Customer is king, and extracting the greatest value from a loyal customer is becoming the number one priority for the communications industry, says a report out today from Ernst & Young. The report, ‘The Connected Society: Winning the Battle for the Customer’, tackles the issues of online content provision, the broadband local loop, and consumer wireless communications.
E&Y says it expects business to redefine itself around ‘customer exchange values’ rather than ‘profit margins’. Meeting the demands of the customer is seen as the highest priority for communications executives, higher than regulatory and technological issues.
The report calls ‘content packagers’ i.e. web portals as the gatekeepers of the connected society and says that successful communications companies will become or tie up with high-value content packagers, failure to do so will result in displacement. The ability for portals to create one-to-one personalized marketing to a user will be a driving force behind their successes. E&Y expects a handful of dominant players in this field, coupled with a larger number of niche content aggregators. These big fish will be able to leverage their brand loyalty to extract more revenue from their customers.
On the issue of broadband consumer internet access, the report finds, unsurprisingly, that bandwidth will be a key issue in increasing internet usage globally, and that customers will demand more as they realize what they can do with it. However, the transmission medium race is not a clear cut one. In the US in 2002, 8 million homes will access the internet via cable, with a little over 4 million using a Digital Subscriber Line, with ISDN. But the report says: there will not be one technology winner.

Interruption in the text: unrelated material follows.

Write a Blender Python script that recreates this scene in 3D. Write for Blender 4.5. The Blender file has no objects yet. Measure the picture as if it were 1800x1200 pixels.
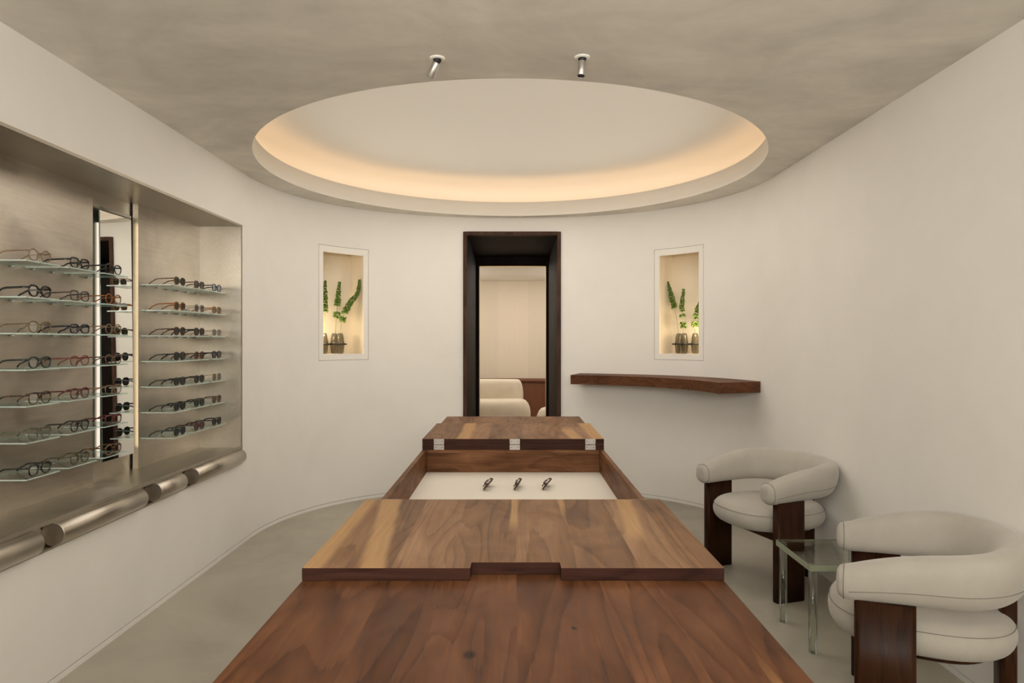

One thing the report does make clear is that wireless communications will overtake fixed line sometime around 2008. It identifies four stages of evolution of the mobile market, the third of which is currently taking place, with the mobile beginning to substitute the fixed line. The final stage will, according to the report, see the replacement of fixed lines entirely by cellular devices, for voice and broadband data, with users customizing these smart user terminals like they would a PC.